65th Anniversary of the Convention on the Prevention and Punishment of the Crime of Genocide

25th session, Human Rights Council

With the adoption of the Genocide Convention in 1948 and, a year later, of the four Geneva Conventions, the international community unequivocally stated its intent that never again would the world stand by as crimes shocking to the conscience of humanity were perpetrated against individuals and groups. When they become bound by these instruments, the States party to them undertake to prevent and punish war crimes and genocide.

As we take stock over 60 years later, we can honestly say that much has been achieved to put an end to atrocities such as those witnessed during the Second World War. However, much remains to be done to ensure that the objectives of these Conventions are truly achieved and the protections they afford are effective.

Beyond the universal acceptance of the Geneva Conventions and the obvious need for universal adherence to the Genocide Convention, as well as to the Protocols of 1977 additional to the Geneva Conventions, efforts are still needed on many fronts to enable their effective implementation by States and full compliance with them.

From a preventive perspective, it is essential that all weapon-bearers – be they members of State armed forces or members of non-State armed groups – who are able to do violence to others, should understand and comply with the minimum standards of conduct set out in these treaties. This goal can be achieved in part through training and dialogue with the weapon-bearers themselves, but also by imbuing military commanders and their civilian superiors, as well as their equivalents in armed groups, with a true sense of responsibility, and by holding them personally accountable for the actions of their subordinates.

It is also incumbent on States to ensure that if it becomes apparent there is a risk of genocide and serious violations of international humanitarian law, the potential perpetrators should be denied the means to commit these crimes.
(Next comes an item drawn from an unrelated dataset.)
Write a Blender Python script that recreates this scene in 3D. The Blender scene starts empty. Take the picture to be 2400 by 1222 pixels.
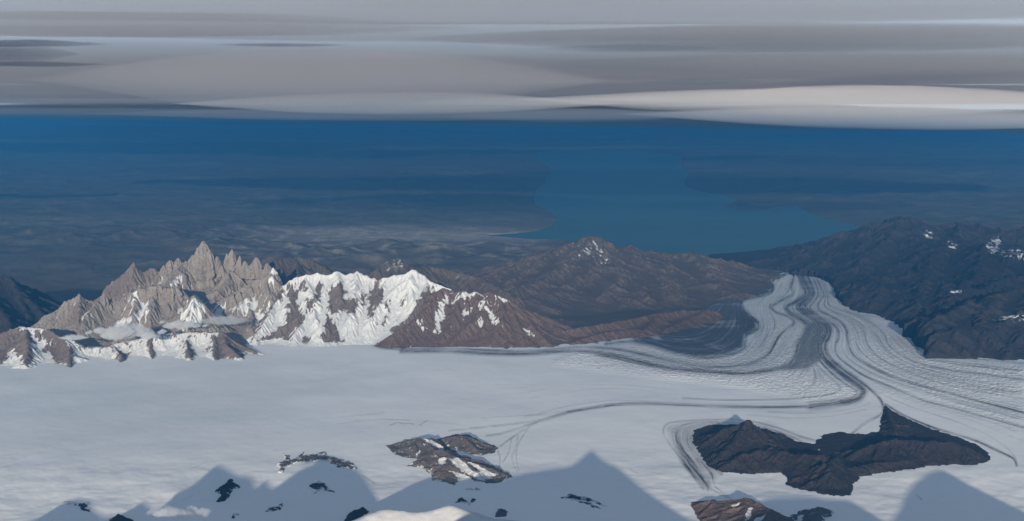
import bpy, math, random
import numpy as np

# ------------------------------------------------------------------ units: design in km, 1 blender unit = 100 m
K = 10.0
rng = np.random.default_rng(11)
random.seed(5)
sc = bpy.context.scene
sc.unit_settings.system = 'METRIC'
sc.unit_settings.scale_length = 100.0
COL = sc.collection
R = math.radians

# ------------------------------------------------------------------ the viewpoint (aircraft window, 9.65 km up)
F = 2970.0
TH = math.atan(391.0 / F)
CZ = 9.65
ST, CT = math.sin(TH), math.cos(TH)

def ray(p, q):
    xc = (p - 1200.0) / F
    yc = (611.0 - q) / F
    return xc, CT + yc * ST, -ST + yc * CT

def at_z(p, q, z):
    dx, dy, dz = ray(p, q)
    t = (z - CZ) / dz
    return np.array([dx * t, dy * t, z])

def at_y(p, q, Y):
    dx, dy, dz = ray(p, q)
    t = Y / dy
    return np.array([dx * t, Y, CZ + dz * t])

def project(x, y, z):
    rz = z - CZ
    depth = np.maximum(y * CT - rz * ST, 0.5)
    up = y * ST + rz * CT
    return 1200.0 + F * x / depth, 611.0 - F * up / depth

SUN_E = R(12.0)
SUN_A = R(4.0)          # light travels along +Y turned a little to the right
LDIR = np.array([math.sin(SUN_A) * math.cos(SUN_E), math.cos(SUN_A) * math.cos(SUN_E), -math.sin(SUN_E)])

# ------------------------------------------------------------------ noise
def _hash(ix, iy, s):
    n = (ix * 374761393 + iy * 668265263 + s * 1442695041).astype(np.int64) & 0x7fffffff
    n = (n ^ (n >> 13)) * 1274126177 & 0x7fffffff
    return (n ^ (n >> 16)) & 0x7fffffff

def perlin(x, y, s=0):
    ix = np.floor(x).astype(np.int64); iy = np.floor(y).astype(np.int64)
    fx = x - ix; fy = y - iy
    u = fx * fx * fx * (fx * (fx * 6 - 15) + 10); v = fy * fy * fy * (fy * (fy * 6 - 15) + 10)
    def g(a, b, dx, dy):
        h = _hash(a, b, s) * (2 * math.pi / 0x7fffffff)
        return np.cos(h) * dx + np.sin(h) * dy
    n00 = g(ix, iy, fx, fy); n10 = g(ix + 1, iy, fx - 1, fy)
    n01 = g(ix, iy + 1, fx, fy - 1); n11 = g(ix + 1, iy + 1, fx - 1, fy - 1)
    a = n00 + u * (n10 - n00); b = n01 + u * (n11 - n01)
    return (a + v * (b - a)) * 1.5

def fbm(x, y, f, octv=5, s=0, gain=0.5):
    o = 0.0; a = 1.0; t = 0.0
    for k in range(octv):
        o = o + a * perlin(x * f + 17.3 * k, y * f - 9.1 * k, s + k); t += a; a *= gain; f *= 2.03
    return o / t

def ridged(x, y, f, octv=5, s=0, gain=0.5):
    o = 0.0; a = 1.0; t = 0.0; w = 1.0
    for k in range(octv):
        n = 1 - np.abs(perlin(x * f + 5.3 * k, y * f + 3.7 * k, s + k)) * 1.6
        n = np.clip(n, 0, 1) ** 2
        o = o + a * n * w; t += a; w = np.clip(n * 1.5, 0, 1); a *= gain; f *= 2.07
    return o / t

def sstep(a, b, x):
    t = np.clip((x - a) / (b - a), 0, 1)
    return t * t * (3 - 2 * t)

def in_poly(px, py, poly):
    inside = np.zeros(px.shape, bool)
    n = len(poly); j = n - 1
    for i in range(n):
        xi, yi = poly[i]; xj, yj = poly[j]
        if yi != yj:
            c = ((yi > py) != (yj > py)) & (px < (xj - xi) * (py - yi) / (yj - yi) + xi)
            inside ^= c
        j = i
    return inside

def seg_dist(px, py, ax, ay, bx, by):
    vx, vy = bx - ax, by - ay
    L = vx * vx + vy * vy + 1e-12
    t = np.clip(((px - ax) * vx + (py - ay) * vy) / L, 0, 1)
    return np.hypot(px - ax - t * vx, py - ay - t * vy), t

def poly_sdf(px, py, poly):
    """signed distance, positive inside"""
    d = np.full(px.shape, 1e9)
    for i in range(len(poly)):
        a = poly[i]; b = poly[(i + 1) % len(poly)]
        d = np.minimum(d, seg_dist(px, py, a[0], a[1], b[0], b[1])[0])
    return np.where(in_poly(px, py, poly), d, -d)

def smooth_line(pts, n=8):
    """Catmull-Rom through 2-tuples (extra columns interpolate too)"""
    P = np.array(pts, float)
    P = np.vstack([2 * P[0] - P[1], P, 2 * P[-1] - P[-2]])
    out = []
    for i in range(1, len(P) - 2):
        for k in range(n):
            t = k / n
            out.append(0.5 * (2 * P[i] + (P[i + 1] - P[i - 1]) * t + (2 * P[i - 1] - 5 * P[i] + 4 * P[i + 1] - P[i + 2]) * t * t
                              + (3 * P[i] - P[i - 1] - 3 * P[i + 1] + P[i + 2]) * t ** 3))
    out.append(P[-2])
    return np.array(out)

def bil(A, fx, fy):
    h, w = A.shape
    fx = np.clip(fx, 0, w - 1.001); fy = np.clip(fy, 0, h - 1.001)
    ix = fx.astype(int); iy = fy.astype(int); u = fx - ix; v = fy - iy
    return (A[iy, ix] * (1 - u) * (1 - v) + A[iy, ix + 1] * u * (1 - v) + A[iy + 1, ix] * (1 - u) * v + A[iy + 1, ix + 1] * u * v)

def blur(A, n):
    for _ in range(n):
        B = np.pad(A, 1, mode='edge')
        A = (B[:-2, 1:-1] + B[2:, 1:-1] + B[1:-1, :-2] + B[1:-1, 2:] + 2 * A) / 6
    return A

# ------------------------------------------------------------------ droplet erosion, many drops at once
def erode(h, cell, drops=60000, steps=45, batch=15000, rate=0.25, seed=1, mask=None):
    g = np.random.default_rng(seed)
    H = (h / cell).astype(np.float64).copy()
    n, m = H.shape
    flow = np.zeros(n * m)
    for b in range(max(1, drops // batch)):
        x = g.uniform(1, m - 2.01, batch); y = g.uniform(1, n - 2.01, batch)
        dx = np.zeros(batch); dy = np.zeros(batch)
        sed = np.zeros(batch); vel = np.ones(batch); water = np.ones(batch)
        alive = np.ones(batch, bool)
        for s in range(steps):
            ix = x.astype(int); iy = y.astype(int); u = x - ix; v = y - iy
            h00 = H[iy, ix]; h10 = H[iy, ix + 1]; h01 = H[iy + 1, ix]; h11 = H[iy + 1, ix + 1]
            gx = (h10 - h00) * (1 - v) + (h11 - h01) * v
            gy = (h01 - h00) * (1 - u) + (h11 - h10) * u
            dx = dx * 0.25 - gx * 0.75; dy = dy * 0.25 - gy * 0.75
            L = np.hypot(dx, dy) + 1e-9
            dx /= L; dy /= L
            h0 = h00 * (1 - u) * (1 - v) + h10 * u * (1 - v) + h01 * (1 - u) * v + h11 * u * v
            nx = np.clip(x + dx, 1, m - 2.01); ny = np.clip(y + dy, 1, n - 2.01)
            jx = nx.astype(int); jy = ny.astype(int); a = nx - jx; c = ny - jy
            h1 = H[jy, jx] * (1 - a) * (1 - c) + H[jy, jx + 1] * a * (1 - c) + H[jy + 1, jx] * (1 - a) * c + H[jy + 1, jx + 1] * a * c
            dh = h1 - h0
            cap = np.maximum(-dh, 0.02) * vel * water * 3.0
            dep = np.where(dh > 0, np.minimum(dh, sed), np.where(sed > cap, (sed - cap) * 0.25, 0.0))
            ero = np.where((dh <= 0) & (sed <= cap), np.minimum((cap - sed) * rate, -dh), 0.0)
            amt = np.where(alive, dep - ero, 0.0)
            sed = sed - amt
            fl = iy * m + ix
            acc = (np.bincount(fl, amt * (1 - u) * (1 - v), n * m) + np.bincount(fl + 1, amt * u * (1 - v), n * m)
                   + np.bincount(fl + m, amt * (1 - u) * v, n * m) + np.bincount(fl + m + 1, amt * u * v, n * m))
            H += np.clip(acc, -0.5, 0.5).reshape(n, m)
            flow += np.bincount(fl, water * alive, n * m)
            vel = np.sqrt(np.maximum(vel * vel - dh * 1.0, 0.05)); vel = np.minimum(vel, 5)
            water = water * 0.985
            x, y = nx, ny
    return H * cell, flow.reshape(n, m)

# ------------------------------------------------------------------ objects
def tag(o, label=None, cat=None, group=None, kind=None):
    if label: o['label'] = label
    if cat: o['category'] = cat
    if group: o['group'] = group
    if kind: o['kind'] = kind
    return o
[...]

The ICRC therefore welcomes the adoption in 2013 of the Arms Trade Treaty and urges the States that have not yet bound themselves by this important instrument to ratify it without further delay.

The ICRC firmly believes that prevention can also be achieved through punishment, by holding perpetrators of genocide and war crimes criminally responsible for their actions. In this regard, the legacies of the ad hoc UN International Criminal Tribunals for Rwanda and the former Yugoslavia in bringing a sense of justice and reconciliation to the communities affected must be recognized. Likewise, the important work of the International Criminal Court in trying individuals for genocide, war crimes and crimes against humanity where States are unable or unwilling to do so is pivotal in ending impunity.

Nevertheless, it would be unrealistic to rely on international justice mechanisms for dealing with all future cases of genocide and war crimes. Instead, and as the drafters of the Genocide Convention and the Geneva Conventions intended, States bear the primary responsibility for bringing offenders to justice.

It is only through a concerted and integrated approach that the goals of the Genocide Convention and the Geneva Conventions can be achieved. Perpetrators of such crimes must not be allowed to slip though the gaps left by inadequate legislation or insufficient jurisdictional reach.

The ICRC is encouraged by the high degree to which these Conventions have been implemented at the national level. This only strengthens its determination to urge those States that have not yet done so to adopt domestic legislation to criminalize genocide, crimes against humanity and war crimes, and to establish, where necessary, the appropriate investigative, prosecutorial and judicial structures needed to handle such complex cases.

And the ICRC continues to call upon States to include within their legal framework the possibility of prosecuting the alleged perpetrators of international crimes by way of universal jurisdiction.

In conclusion, the ICRC would like to reiterate its readiness to contribute – in particular through its Advisory Service on international humanitarian law – to any future efforts by the United Nations to achieve these aims.